§ WHAT IS NEEDED
Return all lines from the listing below in which the string "wide" occurs.

§ GIVEN INFORMATION

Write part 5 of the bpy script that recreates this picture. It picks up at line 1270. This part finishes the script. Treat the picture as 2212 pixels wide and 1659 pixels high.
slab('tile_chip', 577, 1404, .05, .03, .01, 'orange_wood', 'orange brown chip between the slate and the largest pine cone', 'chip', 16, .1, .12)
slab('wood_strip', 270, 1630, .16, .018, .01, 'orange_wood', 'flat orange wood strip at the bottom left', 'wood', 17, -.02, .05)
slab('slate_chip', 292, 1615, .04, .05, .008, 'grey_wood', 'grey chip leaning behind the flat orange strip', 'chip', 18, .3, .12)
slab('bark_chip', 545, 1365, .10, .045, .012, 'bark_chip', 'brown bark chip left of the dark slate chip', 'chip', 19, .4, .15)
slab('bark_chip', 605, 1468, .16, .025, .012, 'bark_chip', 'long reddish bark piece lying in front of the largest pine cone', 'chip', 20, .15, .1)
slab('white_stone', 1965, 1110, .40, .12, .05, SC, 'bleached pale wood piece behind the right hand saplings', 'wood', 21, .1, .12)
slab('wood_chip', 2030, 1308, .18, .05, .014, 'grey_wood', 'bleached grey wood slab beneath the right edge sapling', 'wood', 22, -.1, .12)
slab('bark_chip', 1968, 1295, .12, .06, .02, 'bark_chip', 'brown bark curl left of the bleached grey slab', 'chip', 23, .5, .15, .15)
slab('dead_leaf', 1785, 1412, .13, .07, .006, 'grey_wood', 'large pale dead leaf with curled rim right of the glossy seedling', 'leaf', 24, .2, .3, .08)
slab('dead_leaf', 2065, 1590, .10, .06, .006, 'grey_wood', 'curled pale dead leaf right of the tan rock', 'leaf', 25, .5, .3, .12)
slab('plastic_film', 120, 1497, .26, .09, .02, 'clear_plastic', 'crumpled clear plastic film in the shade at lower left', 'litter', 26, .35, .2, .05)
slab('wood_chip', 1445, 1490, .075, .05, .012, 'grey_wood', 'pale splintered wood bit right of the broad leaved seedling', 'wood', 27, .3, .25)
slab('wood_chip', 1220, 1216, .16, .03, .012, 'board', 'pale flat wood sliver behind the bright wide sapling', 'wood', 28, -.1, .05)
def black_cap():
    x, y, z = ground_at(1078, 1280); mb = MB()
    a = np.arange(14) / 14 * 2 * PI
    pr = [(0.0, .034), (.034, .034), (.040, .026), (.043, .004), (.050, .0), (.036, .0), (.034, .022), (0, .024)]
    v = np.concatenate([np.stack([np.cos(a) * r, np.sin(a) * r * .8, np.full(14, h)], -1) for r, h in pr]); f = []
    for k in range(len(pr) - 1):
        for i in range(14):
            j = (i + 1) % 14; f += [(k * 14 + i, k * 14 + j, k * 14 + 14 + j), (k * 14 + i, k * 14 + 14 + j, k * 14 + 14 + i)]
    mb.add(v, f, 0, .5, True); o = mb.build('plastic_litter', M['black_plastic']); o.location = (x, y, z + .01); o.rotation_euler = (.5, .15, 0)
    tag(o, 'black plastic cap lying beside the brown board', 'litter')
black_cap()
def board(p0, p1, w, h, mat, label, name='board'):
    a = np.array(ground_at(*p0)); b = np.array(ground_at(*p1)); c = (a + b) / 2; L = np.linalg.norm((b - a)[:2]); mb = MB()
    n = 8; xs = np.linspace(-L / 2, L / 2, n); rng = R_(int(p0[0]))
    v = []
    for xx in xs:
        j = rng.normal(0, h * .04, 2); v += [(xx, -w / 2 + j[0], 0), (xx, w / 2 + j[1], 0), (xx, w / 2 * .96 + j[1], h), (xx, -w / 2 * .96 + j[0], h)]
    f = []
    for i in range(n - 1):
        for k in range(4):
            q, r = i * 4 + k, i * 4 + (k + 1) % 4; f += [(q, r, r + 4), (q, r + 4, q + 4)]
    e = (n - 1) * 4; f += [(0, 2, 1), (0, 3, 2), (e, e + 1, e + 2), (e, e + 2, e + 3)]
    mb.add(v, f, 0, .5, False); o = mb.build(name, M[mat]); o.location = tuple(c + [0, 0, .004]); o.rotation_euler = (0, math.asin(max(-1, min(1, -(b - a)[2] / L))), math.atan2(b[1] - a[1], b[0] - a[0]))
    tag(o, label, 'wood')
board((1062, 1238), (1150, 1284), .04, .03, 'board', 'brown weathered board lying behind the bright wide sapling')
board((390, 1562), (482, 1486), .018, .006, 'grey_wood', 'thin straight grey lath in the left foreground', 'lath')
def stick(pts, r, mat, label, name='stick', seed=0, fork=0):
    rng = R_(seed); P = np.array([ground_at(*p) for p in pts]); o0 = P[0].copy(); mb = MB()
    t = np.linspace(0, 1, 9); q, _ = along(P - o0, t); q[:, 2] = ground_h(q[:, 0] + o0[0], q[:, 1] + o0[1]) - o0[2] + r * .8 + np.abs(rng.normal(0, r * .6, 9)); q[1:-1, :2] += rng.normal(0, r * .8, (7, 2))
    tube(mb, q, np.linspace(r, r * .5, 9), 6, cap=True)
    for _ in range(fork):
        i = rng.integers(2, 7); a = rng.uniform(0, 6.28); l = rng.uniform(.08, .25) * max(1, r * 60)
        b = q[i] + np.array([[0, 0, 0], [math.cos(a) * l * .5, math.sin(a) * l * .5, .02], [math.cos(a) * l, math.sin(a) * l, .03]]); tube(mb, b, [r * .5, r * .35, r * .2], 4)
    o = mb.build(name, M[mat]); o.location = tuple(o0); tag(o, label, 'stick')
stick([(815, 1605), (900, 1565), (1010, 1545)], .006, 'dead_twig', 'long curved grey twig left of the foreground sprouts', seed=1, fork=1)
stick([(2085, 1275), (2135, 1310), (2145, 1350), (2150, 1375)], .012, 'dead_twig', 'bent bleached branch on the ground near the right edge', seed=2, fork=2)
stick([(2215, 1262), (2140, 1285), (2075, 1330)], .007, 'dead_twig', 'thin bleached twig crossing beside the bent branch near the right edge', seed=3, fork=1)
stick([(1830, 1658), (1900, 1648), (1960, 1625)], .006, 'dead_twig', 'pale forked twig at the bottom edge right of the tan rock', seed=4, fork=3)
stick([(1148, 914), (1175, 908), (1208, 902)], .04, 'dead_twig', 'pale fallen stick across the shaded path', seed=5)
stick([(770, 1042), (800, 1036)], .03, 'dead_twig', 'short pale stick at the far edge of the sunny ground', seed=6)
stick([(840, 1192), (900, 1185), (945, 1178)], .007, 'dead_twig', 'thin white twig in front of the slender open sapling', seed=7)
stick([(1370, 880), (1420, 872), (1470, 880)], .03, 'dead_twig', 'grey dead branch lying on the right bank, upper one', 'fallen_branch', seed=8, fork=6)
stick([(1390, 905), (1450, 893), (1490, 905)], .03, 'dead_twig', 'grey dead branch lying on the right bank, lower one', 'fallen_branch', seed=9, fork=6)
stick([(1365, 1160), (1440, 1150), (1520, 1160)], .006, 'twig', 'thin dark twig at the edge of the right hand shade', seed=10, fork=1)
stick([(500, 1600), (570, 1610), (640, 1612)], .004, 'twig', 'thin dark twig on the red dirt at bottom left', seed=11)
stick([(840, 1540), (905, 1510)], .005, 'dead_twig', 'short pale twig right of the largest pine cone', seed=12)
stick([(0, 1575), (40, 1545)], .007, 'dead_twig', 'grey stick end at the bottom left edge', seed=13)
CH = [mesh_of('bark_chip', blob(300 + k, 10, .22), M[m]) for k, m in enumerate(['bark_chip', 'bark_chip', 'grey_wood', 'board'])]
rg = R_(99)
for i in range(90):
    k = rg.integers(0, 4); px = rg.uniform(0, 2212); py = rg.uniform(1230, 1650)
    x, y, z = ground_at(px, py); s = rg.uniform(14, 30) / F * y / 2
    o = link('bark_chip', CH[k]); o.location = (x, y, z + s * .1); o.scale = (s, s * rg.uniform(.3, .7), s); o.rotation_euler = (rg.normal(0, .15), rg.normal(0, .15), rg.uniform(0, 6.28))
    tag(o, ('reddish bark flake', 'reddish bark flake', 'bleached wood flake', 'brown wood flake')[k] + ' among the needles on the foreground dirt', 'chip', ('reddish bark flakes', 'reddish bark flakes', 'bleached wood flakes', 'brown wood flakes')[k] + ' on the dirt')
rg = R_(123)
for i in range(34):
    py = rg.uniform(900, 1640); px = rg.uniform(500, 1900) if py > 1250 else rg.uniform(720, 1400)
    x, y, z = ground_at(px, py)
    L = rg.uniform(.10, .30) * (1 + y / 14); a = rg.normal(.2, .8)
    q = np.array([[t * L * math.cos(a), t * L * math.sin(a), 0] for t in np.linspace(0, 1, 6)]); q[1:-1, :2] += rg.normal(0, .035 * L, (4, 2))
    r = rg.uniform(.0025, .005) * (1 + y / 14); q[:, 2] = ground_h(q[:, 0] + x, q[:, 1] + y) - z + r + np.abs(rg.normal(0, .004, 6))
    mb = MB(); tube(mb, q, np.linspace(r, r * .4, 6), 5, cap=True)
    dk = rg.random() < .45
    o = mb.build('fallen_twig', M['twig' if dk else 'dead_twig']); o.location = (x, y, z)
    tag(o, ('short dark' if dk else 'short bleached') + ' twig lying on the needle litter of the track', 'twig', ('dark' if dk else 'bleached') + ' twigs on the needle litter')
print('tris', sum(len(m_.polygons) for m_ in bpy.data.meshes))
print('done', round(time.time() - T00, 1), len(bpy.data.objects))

§ WRITTEN SOLUTION
Write part 5 of the bpy script that recreates this picture. It picks up at line 1270. This part finishes the script. Treat the picture as 2212 pixels wide and 1659 pixels high.
slab('wood_chip', 1220, 1216, .16, .03, .012, 'board', 'pale flat wood sliver behind the bright wide sapling', 'wood', 28, -.1, .05)
board((1062, 1238), (1150, 1284), .04, .03, 'board', 'brown weathered board lying behind the bright wide sapling')